Your instructions
Extract each line of the data below exactly as written.

Data extract
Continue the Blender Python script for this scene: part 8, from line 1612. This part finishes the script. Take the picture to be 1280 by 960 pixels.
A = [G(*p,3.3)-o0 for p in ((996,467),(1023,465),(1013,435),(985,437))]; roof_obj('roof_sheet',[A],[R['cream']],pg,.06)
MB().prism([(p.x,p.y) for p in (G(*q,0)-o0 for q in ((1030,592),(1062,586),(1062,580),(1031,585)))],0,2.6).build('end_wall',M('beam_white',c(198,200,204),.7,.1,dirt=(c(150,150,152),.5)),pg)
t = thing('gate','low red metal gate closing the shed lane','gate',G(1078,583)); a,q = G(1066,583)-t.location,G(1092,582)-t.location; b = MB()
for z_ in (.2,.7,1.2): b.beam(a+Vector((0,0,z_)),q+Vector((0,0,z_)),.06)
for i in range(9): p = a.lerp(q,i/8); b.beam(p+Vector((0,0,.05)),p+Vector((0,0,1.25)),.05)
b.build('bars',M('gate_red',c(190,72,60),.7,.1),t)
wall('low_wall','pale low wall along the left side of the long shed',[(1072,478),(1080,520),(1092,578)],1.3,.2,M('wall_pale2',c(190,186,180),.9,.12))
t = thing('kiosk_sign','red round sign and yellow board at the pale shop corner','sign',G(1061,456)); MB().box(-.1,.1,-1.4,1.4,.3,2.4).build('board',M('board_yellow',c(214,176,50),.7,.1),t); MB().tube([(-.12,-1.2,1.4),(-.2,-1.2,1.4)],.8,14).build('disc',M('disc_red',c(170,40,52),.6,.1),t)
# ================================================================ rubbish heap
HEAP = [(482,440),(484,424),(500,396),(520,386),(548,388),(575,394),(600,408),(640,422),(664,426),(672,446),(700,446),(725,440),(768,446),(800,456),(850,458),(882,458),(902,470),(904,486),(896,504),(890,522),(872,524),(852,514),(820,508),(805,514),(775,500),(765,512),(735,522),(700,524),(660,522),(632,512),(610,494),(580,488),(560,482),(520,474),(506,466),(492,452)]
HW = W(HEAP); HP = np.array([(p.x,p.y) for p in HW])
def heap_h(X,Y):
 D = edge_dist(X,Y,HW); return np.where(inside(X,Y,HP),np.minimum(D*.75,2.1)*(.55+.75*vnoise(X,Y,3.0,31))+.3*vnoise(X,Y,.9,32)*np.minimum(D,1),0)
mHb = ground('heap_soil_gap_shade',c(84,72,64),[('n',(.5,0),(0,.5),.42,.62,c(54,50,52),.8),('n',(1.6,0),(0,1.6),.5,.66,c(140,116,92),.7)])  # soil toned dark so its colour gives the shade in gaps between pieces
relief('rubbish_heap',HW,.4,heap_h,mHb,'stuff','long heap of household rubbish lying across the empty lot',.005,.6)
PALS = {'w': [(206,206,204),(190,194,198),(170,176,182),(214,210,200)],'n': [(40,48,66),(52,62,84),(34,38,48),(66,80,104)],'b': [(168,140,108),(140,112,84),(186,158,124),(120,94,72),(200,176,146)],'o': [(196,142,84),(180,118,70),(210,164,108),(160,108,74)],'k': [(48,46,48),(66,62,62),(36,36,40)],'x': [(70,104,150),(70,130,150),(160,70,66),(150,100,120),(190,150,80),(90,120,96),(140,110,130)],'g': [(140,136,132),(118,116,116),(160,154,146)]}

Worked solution
Continue the Blender Python script for this scene: part 8, from line 1612. This part finishes the script. Take the picture to be 1280 by 960 pixels.
A = [G(*p,3.3)-o0 for p in ((996,467),(1023,465),(1013,435),(985,437))]; roof_obj('roof_sheet',[A],[R['cream']],pg,.06)
MB().prism([(p.x,p.y) for p in (G(*q,0)-o0 for q in ((1030,592),(1062,586),(1062,580),(1031,585)))],0,2.6).build('end_wall',M('beam_white',c(198,200,204),.7,.1,dirt=(c(150,150,152),.5)),pg)
t = thing('gate','low red metal gate closing the shed lane','gate',G(1078,583)); a,q = G(1066,583)-t.location,G(1092,582)-t.location; b = MB()
for z_ in (.2,.7,1.2): b.beam(a+Vector((0,0,z_)),q+Vector((0,0,z_)),.06)
for i in range(9): p = a.lerp(q,i/8); b.beam(p+Vector((0,0,.05)),p+Vector((0,0,1.25)),.05)
b.build('bars',M('gate_red',c(190,72,60),.7,.1),t)
wall('low_wall','pale low wall along the left side of the long shed',[(1072,478),(1080,520),(1092,578)],1.3,.2,M('wall_pale2',c(190,186,180),.9,.12))
t = thing('kiosk_sign','red round sign and yellow board at the pale shop corner','sign',G(1061,456)); MB().box(-.1,.1,-1.4,1.4,.3,2.4).build('board',M('board_yellow',c(214,176,50),.7,.1),t); MB().tube([(-.12,-1.2,1.4),(-.2,-1.2,1.4)],.8,14).build('disc',M('disc_red',c(170,40,52),.6,.1),t)
# ================================================================ rubbish heap
HEAP = [(482,440),(484,424),(500,396),(520,386),(548,388),(575,394),(600,408),(640,422),(664,426),(672,446),(700,446),(725,440),(768,446),(800,456),(850,458),(882,458),(902,470),(904,486),(896,504),(890,522),(872,524),(852,514),(820,508),(805,514),(775,500),(765,512),(735,522),(700,524),(660,522),(632,512),(610,494),(580,488),(560,482),(520,474),(506,466),(492,452)]
HW = W(HEAP); HP = np.array([(p.x,p.y) for p in HW])
def heap_h(X,Y):
 D = edge_dist(X,Y,HW); return np.where(inside(X,Y,HP),np.minimum(D*.75,2.1)*(.55+.75*vnoise(X,Y,3.0,31))+.3*vnoise(X,Y,.9,32)*np.minimum(D,1),0)
mHb = ground('heap_soil_gap_shade',c(84,72,64),[('n',(.5,0),(0,.5),.42,.62,c(54,50,52),.8),('n',(1.6,0),(0,1.6),.5,.66,c(140,116,92),.7)])  # soil toned dark so its colour gives the shade in gaps between pieces
relief('rubbish_heap',HW,.4,heap_h,mHb,'stuff','long heap of household rubbish lying across the empty lot',.005,.6)
PALS = {'w': [(206,206,204),(190,194,198),(170,176,182),(214,210,200)],'n': [(40,48,66),(52,62,84),(34,38,48),(66,80,104)],'b': [(168,140,108),(140,112,84),(186,158,124),(120,94,72),(200,176,146)],'o': [(196,142,84),(180,118,70),(210,164,108),(160,108,74)],'k': [(48,46,48),(66,62,62),(36,36,40)],'x': [(70,104,150),(70,130,150),(160,70,66),(150,100,120),(190,150,80),(90,120,96),(140,110,130)],'g': [(140,136,132),(118,116,116),(160,154,146)]}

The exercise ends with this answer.